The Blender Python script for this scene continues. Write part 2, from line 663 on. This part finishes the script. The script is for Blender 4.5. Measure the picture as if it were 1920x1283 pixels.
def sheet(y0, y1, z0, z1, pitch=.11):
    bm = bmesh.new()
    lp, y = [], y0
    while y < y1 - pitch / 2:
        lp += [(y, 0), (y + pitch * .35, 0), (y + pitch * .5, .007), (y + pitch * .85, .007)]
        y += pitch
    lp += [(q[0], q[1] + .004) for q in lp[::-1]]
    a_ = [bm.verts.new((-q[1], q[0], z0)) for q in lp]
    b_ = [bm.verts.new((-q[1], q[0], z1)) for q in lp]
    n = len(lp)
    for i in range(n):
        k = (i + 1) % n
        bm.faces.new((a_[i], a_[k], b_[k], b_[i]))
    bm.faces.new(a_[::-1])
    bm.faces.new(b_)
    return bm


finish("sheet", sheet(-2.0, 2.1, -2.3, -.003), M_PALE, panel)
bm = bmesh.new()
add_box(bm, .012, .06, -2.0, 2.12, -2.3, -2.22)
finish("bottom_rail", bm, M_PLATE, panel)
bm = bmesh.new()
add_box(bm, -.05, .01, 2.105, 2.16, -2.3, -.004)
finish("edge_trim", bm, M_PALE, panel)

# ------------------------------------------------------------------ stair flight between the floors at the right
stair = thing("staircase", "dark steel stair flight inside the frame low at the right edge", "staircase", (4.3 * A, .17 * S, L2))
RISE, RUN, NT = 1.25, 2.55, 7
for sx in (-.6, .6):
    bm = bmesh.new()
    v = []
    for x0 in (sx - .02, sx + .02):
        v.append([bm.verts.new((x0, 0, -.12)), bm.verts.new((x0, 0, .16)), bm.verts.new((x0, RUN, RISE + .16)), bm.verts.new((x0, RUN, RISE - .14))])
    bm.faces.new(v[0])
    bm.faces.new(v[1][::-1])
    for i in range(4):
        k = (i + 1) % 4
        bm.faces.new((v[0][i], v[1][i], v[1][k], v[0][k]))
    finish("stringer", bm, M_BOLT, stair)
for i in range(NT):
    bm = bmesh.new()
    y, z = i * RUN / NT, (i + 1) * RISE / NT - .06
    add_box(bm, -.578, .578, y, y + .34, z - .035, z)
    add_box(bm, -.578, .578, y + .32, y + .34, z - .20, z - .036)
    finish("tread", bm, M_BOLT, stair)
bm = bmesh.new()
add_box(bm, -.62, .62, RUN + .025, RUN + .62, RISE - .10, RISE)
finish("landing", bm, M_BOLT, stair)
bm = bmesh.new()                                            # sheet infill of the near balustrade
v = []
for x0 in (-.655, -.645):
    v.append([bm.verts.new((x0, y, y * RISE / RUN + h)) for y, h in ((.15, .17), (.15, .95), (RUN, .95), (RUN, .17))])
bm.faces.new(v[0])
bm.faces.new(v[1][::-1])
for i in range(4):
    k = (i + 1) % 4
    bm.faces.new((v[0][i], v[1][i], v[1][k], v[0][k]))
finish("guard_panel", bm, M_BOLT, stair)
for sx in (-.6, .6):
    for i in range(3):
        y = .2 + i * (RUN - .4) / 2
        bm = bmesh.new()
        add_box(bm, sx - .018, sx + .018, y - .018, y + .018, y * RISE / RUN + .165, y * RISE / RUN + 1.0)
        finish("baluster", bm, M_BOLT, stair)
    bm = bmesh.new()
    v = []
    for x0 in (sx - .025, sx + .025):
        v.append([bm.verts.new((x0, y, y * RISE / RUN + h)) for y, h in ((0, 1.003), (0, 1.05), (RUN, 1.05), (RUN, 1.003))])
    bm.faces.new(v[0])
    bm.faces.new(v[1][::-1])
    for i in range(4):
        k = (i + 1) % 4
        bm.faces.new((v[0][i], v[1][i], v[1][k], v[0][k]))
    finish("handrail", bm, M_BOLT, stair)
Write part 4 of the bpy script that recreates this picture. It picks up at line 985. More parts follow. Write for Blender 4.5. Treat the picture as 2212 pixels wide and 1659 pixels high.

(Challenge): Copy the records above exactly as they appear.

(Result for this exercise):
The Blender Python script for this scene continues. Write part 2, from line 663 on. This part finishes the script. The script is for Blender 4.5. Measure the picture as if it were 1920x1283 pixels.
def sheet(y0, y1, z0, z1, pitch=.11):
    bm = bmesh.new()
    lp, y = [], y0
    while y < y1 - pitch / 2:
        lp += [(y, 0), (y + pitch * .35, 0), (y + pitch * .5, .007), (y + pitch * .85, .007)]
        y += pitch
    lp += [(q[0], q[1] + .004) for q in lp[::-1]]
    a_ = [bm.verts.new((-q[1], q[0], z0)) for q in lp]
    b_ = [bm.verts.new((-q[1], q[0], z1)) for q in lp]
    n = len(lp)
    for i in range(n):
        k = (i + 1) % n
        bm.faces.new((a_[i], a_[k], b_[k], b_[i]))
    bm.faces.new(a_[::-1])
    bm.faces.new(b_)
    return bm


finish("sheet", sheet(-2.0, 2.1, -2.3, -.003), M_PALE, panel)
bm = bmesh.new()
add_box(bm, .012, .06, -2.0, 2.12, -2.3, -2.22)
finish("bottom_rail", bm, M_PLATE, panel)
bm = bmesh.new()
add_box(bm, -.05, .01, 2.105, 2.16, -2.3, -.004)
finish("edge_trim", bm, M_PALE, panel)

# ------------------------------------------------------------------ stair flight between the floors at the right
stair = thing("staircase", "dark steel stair flight inside the frame low at the right edge", "staircase", (4.3 * A, .17 * S, L2))
RISE, RUN, NT = 1.25, 2.55, 7
for sx in (-.6, .6):
    bm = bmesh.new()
    v = []
    for x0 in (sx - .02, sx + .02):
        v.append([bm.verts.new((x0, 0, -.12)), bm.verts.new((x0, 0, .16)), bm.verts.new((x0, RUN, RISE + .16)), bm.verts.new((x0, RUN, RISE - .14))])
    bm.faces.new(v[0])
    bm.faces.new(v[1][::-1])
    for i in range(4):
        k = (i + 1) % 4
        bm.faces.new((v[0][i], v[1][i], v[1][k], v[0][k]))
    finish("stringer", bm, M_BOLT, stair)
for i in range(NT):
    bm = bmesh.new()
    y, z = i * RUN / NT, (i + 1) * RISE / NT - .06
    add_box(bm, -.578, .578, y, y + .34, z - .035, z)
    add_box(bm, -.578, .578, y + .32, y + .34, z - .20, z - .036)
    finish("tread", bm, M_BOLT, stair)
bm = bmesh.new()
add_box(bm, -.62, .62, RUN + .025, RUN + .62, RISE - .10, RISE)
finish("landing", bm, M_BOLT, stair)
bm = bmesh.new()                                            # sheet infill of the near balustrade
v = []
for x0 in (-.655, -.645):
    v.append([bm.verts.new((x0, y, y * RISE / RUN + h)) for y, h in ((.15, .17), (.15, .95), (RUN, .95), (RUN, .17))])
bm.faces.new(v[0])
bm.faces.new(v[1][::-1])
for i in range(4):
    k = (i + 1) % 4
    bm.faces.new((v[0][i], v[1][i], v[1][k], v[0][k]))
finish("guard_panel", bm, M_BOLT, stair)
for sx in (-.6, .6):
    for i in range(3):
        y = .2 + i * (RUN - .4) / 2
        bm = bmesh.new()
        add_box(bm, sx - .018, sx + .018, y - .018, y + .018, y * RISE / RUN + .165, y * RISE / RUN + 1.0)
        finish("baluster", bm, M_BOLT, stair)
    bm = bmesh.new()
    v = []
    for x0 in (sx - .025, sx + .025):
        v.append([bm.verts.new((x0, y, y * RISE / RUN + h)) for y, h in ((0, 1.003), (0, 1.05), (RUN, 1.05), (RUN, 1.003))])
    bm.faces.new(v[0])
    bm.faces.new(v[1][::-1])
    for i in range(4):
        k = (i + 1) % 4
        bm.faces.new((v[0][i], v[1][i], v[1][k], v[0][k]))
    finish("handrail", bm, M_BOLT, stair)
Write part 4 of the bpy script that recreates this picture. It picks up at line 985. More parts follow. Write for Blender 4.5. Treat the picture as 2212 pixels wide and 1659 pixels high.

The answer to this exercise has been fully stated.